Loan modification goes high tech in the Bay Area

February 1, 2010 7:16:01 PM PST
Applying for a loan modification in a bid to save a home from foreclosure just got a bit easier. Now for the first time in the Bay Area, the process is going high tech.

A roomful of people met recently in Oakland. Many were homeowners desperate to fight off foreclosure. They have learned that getting a loan modification can be as tough as finding a job.

"You have to send all kinds of papers, information, tax, PG&E and all kinds of papers and I used to have to fax it to them; there was no way to sending them out easy," Lillian Montez of Oakland said.

Sheri Powers is director of the Unity Council's home ownership program in Oakland. She says it is common for consumers to be asked to submit the same information over and over again.

"People would be asked to fill out an intake form for one servicer, a second servicer, you fax the information, it would get lost, we fax it again, it gets lost," she said.
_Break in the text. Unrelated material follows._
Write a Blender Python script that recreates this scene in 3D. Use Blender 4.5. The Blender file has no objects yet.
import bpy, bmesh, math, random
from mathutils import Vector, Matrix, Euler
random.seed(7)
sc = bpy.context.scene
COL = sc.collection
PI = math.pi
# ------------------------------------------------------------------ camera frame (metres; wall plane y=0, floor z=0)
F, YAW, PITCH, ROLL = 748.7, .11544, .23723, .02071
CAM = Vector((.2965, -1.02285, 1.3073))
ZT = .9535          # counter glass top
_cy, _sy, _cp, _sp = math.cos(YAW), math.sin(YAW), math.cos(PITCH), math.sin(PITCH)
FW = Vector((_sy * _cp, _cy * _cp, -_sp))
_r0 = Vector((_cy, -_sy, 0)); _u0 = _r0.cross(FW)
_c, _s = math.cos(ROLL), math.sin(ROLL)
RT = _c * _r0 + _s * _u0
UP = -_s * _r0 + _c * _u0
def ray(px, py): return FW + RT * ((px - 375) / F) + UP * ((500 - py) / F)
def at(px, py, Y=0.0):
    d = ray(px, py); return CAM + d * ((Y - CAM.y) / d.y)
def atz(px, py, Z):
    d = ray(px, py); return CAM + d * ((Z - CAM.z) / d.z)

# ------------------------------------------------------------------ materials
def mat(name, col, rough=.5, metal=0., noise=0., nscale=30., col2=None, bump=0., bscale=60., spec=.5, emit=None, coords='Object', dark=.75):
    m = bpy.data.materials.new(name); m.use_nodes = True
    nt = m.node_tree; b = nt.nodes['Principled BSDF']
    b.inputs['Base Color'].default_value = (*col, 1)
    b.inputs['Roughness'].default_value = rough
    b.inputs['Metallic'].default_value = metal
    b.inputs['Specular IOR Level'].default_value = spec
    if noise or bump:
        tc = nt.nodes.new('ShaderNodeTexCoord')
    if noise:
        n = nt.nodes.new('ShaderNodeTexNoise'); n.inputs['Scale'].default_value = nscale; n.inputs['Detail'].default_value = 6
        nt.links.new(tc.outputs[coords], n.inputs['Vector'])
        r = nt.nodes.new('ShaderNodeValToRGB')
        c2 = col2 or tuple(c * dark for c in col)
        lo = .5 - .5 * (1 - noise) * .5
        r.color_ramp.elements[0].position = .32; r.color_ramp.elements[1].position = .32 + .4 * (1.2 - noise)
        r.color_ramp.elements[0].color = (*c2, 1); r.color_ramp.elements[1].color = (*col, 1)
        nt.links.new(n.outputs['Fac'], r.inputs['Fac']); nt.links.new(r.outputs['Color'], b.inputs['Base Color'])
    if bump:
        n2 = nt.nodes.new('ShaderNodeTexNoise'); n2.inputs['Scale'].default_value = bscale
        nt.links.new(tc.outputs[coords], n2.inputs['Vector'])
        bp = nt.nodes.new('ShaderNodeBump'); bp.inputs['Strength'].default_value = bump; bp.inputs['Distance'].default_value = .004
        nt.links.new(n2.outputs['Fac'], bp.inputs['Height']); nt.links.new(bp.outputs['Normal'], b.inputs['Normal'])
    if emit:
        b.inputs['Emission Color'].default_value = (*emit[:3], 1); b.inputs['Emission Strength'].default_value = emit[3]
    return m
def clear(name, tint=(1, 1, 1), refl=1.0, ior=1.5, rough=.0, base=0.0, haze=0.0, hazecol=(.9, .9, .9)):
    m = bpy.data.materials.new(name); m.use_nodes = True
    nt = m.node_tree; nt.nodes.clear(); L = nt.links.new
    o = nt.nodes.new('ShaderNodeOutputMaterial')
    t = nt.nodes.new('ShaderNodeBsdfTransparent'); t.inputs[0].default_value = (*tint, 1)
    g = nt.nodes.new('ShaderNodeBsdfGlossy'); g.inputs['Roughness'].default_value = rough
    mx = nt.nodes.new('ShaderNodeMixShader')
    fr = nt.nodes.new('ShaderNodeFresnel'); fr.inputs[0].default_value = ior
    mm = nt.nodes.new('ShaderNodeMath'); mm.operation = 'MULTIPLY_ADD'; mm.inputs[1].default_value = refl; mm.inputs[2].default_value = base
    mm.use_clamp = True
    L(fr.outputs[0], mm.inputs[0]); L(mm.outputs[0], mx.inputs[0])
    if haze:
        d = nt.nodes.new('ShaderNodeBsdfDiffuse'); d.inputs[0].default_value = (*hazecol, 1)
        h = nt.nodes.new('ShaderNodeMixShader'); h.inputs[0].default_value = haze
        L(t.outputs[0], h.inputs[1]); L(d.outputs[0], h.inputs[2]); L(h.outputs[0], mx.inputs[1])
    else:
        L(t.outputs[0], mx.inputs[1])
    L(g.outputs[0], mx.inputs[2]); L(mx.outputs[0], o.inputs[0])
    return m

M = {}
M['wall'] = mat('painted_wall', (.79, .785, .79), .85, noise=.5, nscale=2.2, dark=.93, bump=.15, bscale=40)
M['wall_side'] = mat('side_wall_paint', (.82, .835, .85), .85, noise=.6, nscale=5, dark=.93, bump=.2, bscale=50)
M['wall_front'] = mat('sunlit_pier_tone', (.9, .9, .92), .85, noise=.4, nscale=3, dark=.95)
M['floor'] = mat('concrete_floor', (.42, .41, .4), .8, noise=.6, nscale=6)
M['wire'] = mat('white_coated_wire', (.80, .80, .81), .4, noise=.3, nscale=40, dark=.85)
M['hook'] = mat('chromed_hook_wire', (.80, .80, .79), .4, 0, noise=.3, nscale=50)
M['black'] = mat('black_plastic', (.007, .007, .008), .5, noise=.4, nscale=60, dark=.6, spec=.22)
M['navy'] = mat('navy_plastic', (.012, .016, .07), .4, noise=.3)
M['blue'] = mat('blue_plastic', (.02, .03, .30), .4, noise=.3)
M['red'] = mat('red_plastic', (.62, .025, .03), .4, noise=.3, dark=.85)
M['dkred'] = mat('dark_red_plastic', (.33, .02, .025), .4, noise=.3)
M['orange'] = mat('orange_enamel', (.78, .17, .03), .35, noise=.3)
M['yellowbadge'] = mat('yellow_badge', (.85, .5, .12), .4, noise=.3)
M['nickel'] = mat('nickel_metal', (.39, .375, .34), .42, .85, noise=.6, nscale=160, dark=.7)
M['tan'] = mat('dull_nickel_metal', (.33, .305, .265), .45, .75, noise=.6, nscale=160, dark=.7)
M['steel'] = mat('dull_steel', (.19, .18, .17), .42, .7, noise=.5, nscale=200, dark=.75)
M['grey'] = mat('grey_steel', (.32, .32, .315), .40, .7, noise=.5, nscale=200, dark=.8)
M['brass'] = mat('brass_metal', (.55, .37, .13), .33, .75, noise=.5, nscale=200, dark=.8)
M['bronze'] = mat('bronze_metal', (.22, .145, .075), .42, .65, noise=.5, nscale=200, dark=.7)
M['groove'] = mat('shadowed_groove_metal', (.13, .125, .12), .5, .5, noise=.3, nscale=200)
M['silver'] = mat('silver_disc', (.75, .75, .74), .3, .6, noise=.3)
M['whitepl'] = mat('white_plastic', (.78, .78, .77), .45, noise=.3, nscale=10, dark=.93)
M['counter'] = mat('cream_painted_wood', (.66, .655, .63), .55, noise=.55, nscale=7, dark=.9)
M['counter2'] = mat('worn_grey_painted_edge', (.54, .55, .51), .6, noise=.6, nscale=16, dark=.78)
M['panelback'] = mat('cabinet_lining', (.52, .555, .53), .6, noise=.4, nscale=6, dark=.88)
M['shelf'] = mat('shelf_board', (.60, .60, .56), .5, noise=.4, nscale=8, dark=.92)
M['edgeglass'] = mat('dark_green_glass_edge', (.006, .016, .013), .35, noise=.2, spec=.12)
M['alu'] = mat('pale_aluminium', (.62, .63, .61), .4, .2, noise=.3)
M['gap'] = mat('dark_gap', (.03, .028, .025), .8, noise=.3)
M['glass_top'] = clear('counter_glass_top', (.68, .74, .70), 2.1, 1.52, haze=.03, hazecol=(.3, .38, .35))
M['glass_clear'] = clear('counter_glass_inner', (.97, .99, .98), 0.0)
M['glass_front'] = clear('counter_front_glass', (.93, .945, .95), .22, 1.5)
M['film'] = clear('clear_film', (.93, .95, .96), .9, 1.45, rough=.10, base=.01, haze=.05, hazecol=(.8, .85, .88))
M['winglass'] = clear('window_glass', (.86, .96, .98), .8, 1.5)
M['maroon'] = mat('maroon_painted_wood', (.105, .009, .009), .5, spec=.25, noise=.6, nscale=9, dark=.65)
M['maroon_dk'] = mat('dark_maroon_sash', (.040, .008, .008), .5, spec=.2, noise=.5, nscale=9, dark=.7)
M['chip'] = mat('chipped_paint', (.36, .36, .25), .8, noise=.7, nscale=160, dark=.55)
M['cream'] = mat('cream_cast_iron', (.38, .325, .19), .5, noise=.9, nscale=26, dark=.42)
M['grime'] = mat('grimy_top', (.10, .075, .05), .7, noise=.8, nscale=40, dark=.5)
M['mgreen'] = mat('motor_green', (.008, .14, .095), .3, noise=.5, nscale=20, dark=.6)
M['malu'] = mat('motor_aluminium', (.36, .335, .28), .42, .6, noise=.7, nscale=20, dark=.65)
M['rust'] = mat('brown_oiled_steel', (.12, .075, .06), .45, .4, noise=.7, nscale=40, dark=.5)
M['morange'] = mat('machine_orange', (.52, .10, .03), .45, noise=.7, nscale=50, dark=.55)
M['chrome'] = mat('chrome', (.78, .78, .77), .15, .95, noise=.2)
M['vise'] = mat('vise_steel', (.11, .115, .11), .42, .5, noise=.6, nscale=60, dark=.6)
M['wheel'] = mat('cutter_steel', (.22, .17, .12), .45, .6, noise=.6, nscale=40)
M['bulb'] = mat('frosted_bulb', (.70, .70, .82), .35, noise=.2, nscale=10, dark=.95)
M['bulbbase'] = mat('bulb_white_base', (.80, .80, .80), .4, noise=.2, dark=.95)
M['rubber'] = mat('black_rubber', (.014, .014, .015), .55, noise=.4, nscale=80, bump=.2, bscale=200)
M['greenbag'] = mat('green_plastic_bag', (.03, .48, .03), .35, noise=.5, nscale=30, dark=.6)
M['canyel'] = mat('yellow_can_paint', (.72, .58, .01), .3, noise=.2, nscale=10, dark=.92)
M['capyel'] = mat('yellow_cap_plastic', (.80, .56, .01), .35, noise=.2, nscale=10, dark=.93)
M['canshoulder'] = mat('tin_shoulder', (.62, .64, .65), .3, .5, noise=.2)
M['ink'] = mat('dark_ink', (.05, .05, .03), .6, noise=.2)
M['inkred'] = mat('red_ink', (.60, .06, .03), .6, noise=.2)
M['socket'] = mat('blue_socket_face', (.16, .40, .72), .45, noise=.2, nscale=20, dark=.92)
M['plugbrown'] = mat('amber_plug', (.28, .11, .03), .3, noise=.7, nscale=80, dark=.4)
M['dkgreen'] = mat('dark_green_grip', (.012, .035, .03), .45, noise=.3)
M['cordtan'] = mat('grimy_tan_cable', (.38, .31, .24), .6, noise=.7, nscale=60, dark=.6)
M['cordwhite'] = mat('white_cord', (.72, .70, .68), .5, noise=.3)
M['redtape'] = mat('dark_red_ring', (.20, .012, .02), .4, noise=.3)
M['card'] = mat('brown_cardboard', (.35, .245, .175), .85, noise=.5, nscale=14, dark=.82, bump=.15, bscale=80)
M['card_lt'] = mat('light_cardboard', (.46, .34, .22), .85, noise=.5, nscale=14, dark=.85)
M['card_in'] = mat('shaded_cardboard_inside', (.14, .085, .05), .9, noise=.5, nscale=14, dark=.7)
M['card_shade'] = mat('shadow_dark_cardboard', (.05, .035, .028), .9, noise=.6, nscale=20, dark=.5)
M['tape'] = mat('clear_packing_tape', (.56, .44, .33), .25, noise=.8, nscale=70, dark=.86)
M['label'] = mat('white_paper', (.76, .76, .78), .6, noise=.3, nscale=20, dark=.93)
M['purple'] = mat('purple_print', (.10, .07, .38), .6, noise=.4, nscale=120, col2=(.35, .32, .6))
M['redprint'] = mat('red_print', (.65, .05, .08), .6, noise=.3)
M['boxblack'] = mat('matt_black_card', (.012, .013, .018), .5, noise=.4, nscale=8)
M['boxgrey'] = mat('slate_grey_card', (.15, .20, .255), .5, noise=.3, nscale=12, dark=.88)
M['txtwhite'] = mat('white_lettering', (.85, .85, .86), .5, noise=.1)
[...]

Gary Robinson of Antioch knows that feeling all too well. He originally filed for a loan modification 18 months ago. He says he has had to resubmit his application 13 times, one time even personally dropping it off.

"I took it to the center, I said, 'What's missing? I have a complete package.' Essentially she said the whole package was missing. I said, 'That can't be,'" Robinson said.

The Unity Council hopes to eliminate those sorts of unnecessary delays and frustrations. It says it is the first certified housing counselor in the Bay Area to move to an online application system.

It may seem odd, especially in the Bay Area, but with both banks and housing counselors overwhelmed by the foreclosure crisis, most have not had not put online system in place.

"Yeah, it's huge, just huge; so the client no longer has to fill out an intake for us and an intake for their first lender and intake for their second lender. It all comes in the same package," Powers said.

All the data entered online is automatically transferred by a new software program onto the lender's application.

"This system with the probability meter, as they put in their expenses it swings, it changes the value and they can see what the probability of successfully getting a modification will be as they enter their information," Powers said.

By mid-February, the Unity Council using this new system expects to have submitted 72 modifications to servicers, a 67 percent increase from a typical month using the old paper based system.